Lot of high-profile safety play in this game, for the normal and expected reasons. Stafford stood out with the big hits, but also had a couple missed tackles you really don’t want to see and a read or two I liked even less. Nobody else particularly stood out to me one way or the other. I’ll get to their positional analysis sooner or later, but I’m not too worried about Pollard and Griffin, and to the extent I am the Aaron Rodgers- and Jordy Nelson-less Packers aren’t the team to expose them. Talk to me about that again after the Falcons.

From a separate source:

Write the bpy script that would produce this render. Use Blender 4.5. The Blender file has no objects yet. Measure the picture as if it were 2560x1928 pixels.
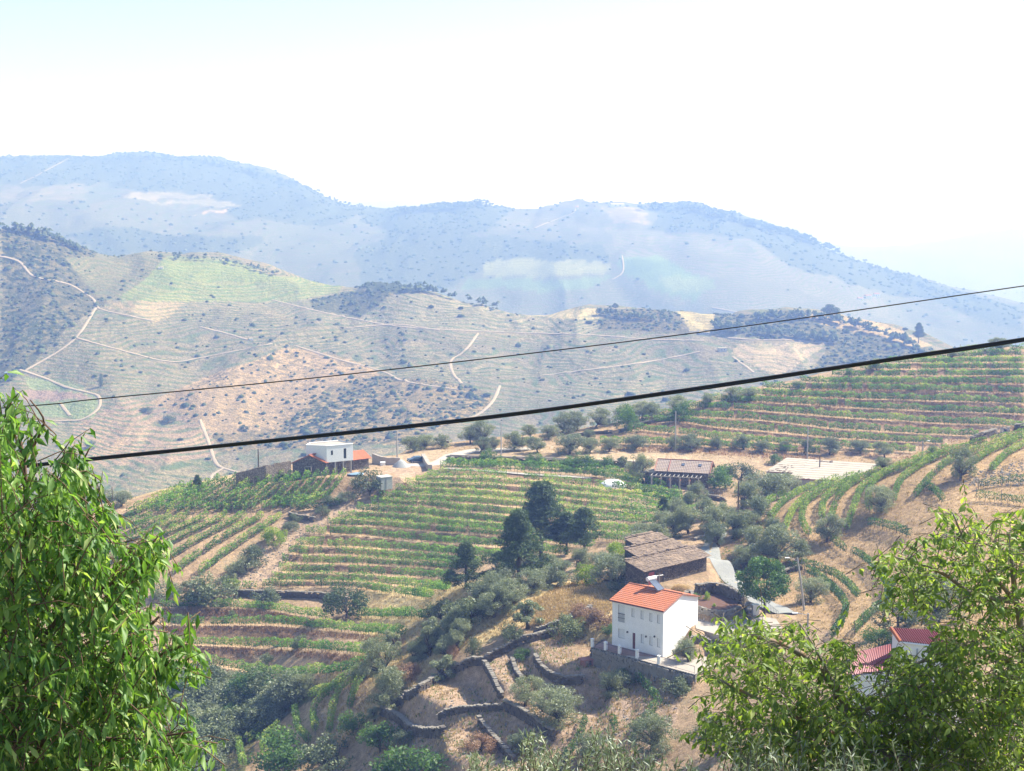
import bpy, math, random
import numpy as np
from mathutils import Vector, Matrix
D = bpy.data
SC = bpy.context.scene
COL = SC.collection
rad = math.radians
# ------------------------------------------------------------------ camera, sky, sun, exposure
F = 3517.0
TH = math.atan((964 - 520) / F)
cam = D.cameras.new('camera'); co = D.objects.new('camera', cam); COL.objects.link(co)
cam.sensor_width = 36; cam.lens = 36 * F / 2560; cam.clip_start = 0.1; cam.clip_end = 40000
co.location = (0, 0, 0); co.rotation_euler = (math.pi / 2 - TH, 0, 0)
SC.camera = co
SUN_AZ, SUN_EL = 66.0, 46.0            # azimuth from +Y towards +X
w = D.worlds.new('World'); SC.world = w; w.use_nodes = True
nt = w.node_tree; nt.nodes.clear()
out = nt.nodes.new('ShaderNodeOutputWorld'); bg = nt.nodes.new('ShaderNodeBackground'); sky = nt.nodes.new('ShaderNodeTexSky')
sky.sky_type = 'NISHITA'; sky.sun_disc = False; sky.sun_elevation = rad(SUN_EL); sky.sun_rotation = rad(SUN_AZ)
sky.altitude = 300; sky.air_density = 1.0; sky.dust_density = 1.0; sky.ozone_density = 1.0
bg.inputs[1].default_value = 0.096
nt.links.new(sky.outputs[0], bg.inputs[0]); nt.links.new(bg.outputs[0], out.inputs[0])
sl = D.lights.new('sun', 'SUN'); sl.energy = 4.4; sl.angle = rad(0.53); sl.color = (1.0, 0.975, 0.945)
so = D.objects.new('sun', sl); COL.objects.link(so)
sd = Vector((math.sin(rad(SUN_AZ)) * math.cos(rad(SUN_EL)), math.cos(rad(SUN_AZ)) * math.cos(rad(SUN_EL)), math.sin(rad(SUN_EL))))
so.rotation_euler = sd.to_track_quat('Z', 'Y').to_euler(); so.location = (60, 60, 120)
vs = SC.view_settings; vs.view_transform = 'Standard'; vs.look = 'None'; vs.gamma = 1; vs.exposure = 1.31; vs.use_curve_mapping = False
SC.render.engine = 'CYCLES'
SC.cycles.max_bounces = 6; SC.cycles.diffuse_bounces = 3; SC.cycles.glossy_bounces = 1; SC.cycles.transmission_bounces = 4
SC.cycles.transparent_max_bounces = 4; SC.cycles.volume_bounces = 0; SC.cycles.use_denoising = True
HAZE_DENSITY, HAZE_COLOR = 5.0e-4, (0.27, 0.43, 1.0)

# ------------------------------------------------------------------ pixel <-> place
CT, ST = math.cos(TH), math.sin(TH)
def slope_of(v):                       # dz/dy of a ray through image row v, and y-length
    yc = -(np.asarray(v, float) - 964) / F
    dy = CT + yc * ST; dz = -ST + yc * CT
    return dz / dy, dy
def uv_of(X, Y, Z):
    d = Y * CT - Z * ST
    return 1280 + F * X / d, 964 - F * (Y * ST + Z * CT) / d
def pchip_slopes(x, y):
    h = np.diff(x, axis=0); dl = np.diff(y, axis=0) / h
    m = np.zeros_like(y)
    a, b = dl[:-1], dl[1:]
    w1 = 2 * h[1:] + h[:-1]; w2 = h[1:] + 2 * h[:-1]
    with np.errstate(all='ignore'):
        hm = (w1 + w2) / (w1 / a + w2 / b)
    m[1:-1] = np.where(a * b > 0, hm, 0)
    m[0] = dl[0]; m[-1] = dl[-1]
    return m
def pchip1(xk, yk, x):
    xk = np.array(xk, float)[:, None]; yk = np.array(yk, float)[:, None]
    m = pchip_slopes(xk, yk)[:, 0]; xk = xk[:, 0]; yk = yk[:, 0]
    x = np.clip(x, xk[0], xk[-1]); i = np.clip(np.searchsorted(xk, x, 'right') - 1, 0, len(xk) - 2)
    h = xk[i + 1] - xk[i]; t = (x - xk[i]) / h
    return ((2*t**3 - 3*t**2 + 1) * yk[i] + (t**3 - 2*t**2 + t) * h * m[i] + (-2*t**3 + 3*t**2) * yk[i+1] + (t**3 - t**2) * h * m[i+1])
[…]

Defensive Personnel Groupings
The Titans were in their Penny package (3 CB, 1 S) the first play of the game. That was the only play I noticed where they were in Penny, though of course with Wooten playing some CB and Huff playing some S they could have called some plays that without me realizing. I’m guessing they wanted to start in 3-4 but still adjust to Green Bay starting in 11. Most of the time GB 11 meant nickel, with the slot CB being one of those listed in the depth chart. I didn’t see any snaps of Big Nickel, except to the extent Huff in the slot counts as a third S instead of a third CB. We saw a little bit of formational creativity on third downs, but not much and not as much as I expect to see in the regular season. Thank you, Ray Horton, for sending Huff on the blitz on the Hail Mary at the end of the first half; I abhor the three-man rush in that situation, especially with a popgun quarterback.

Conclusion-Type Things

Eh, it’s a first preseason game, and of course I ended up writing entirely too much about it. Every thing I said in the foregoing will be at least as perfect of a predictor as Pannel Egboh starting the first preseason game in 2012 and Kendall Wright finishing sixth among wide receivers in snaps, playing only the slot, in last year’s first preseason game.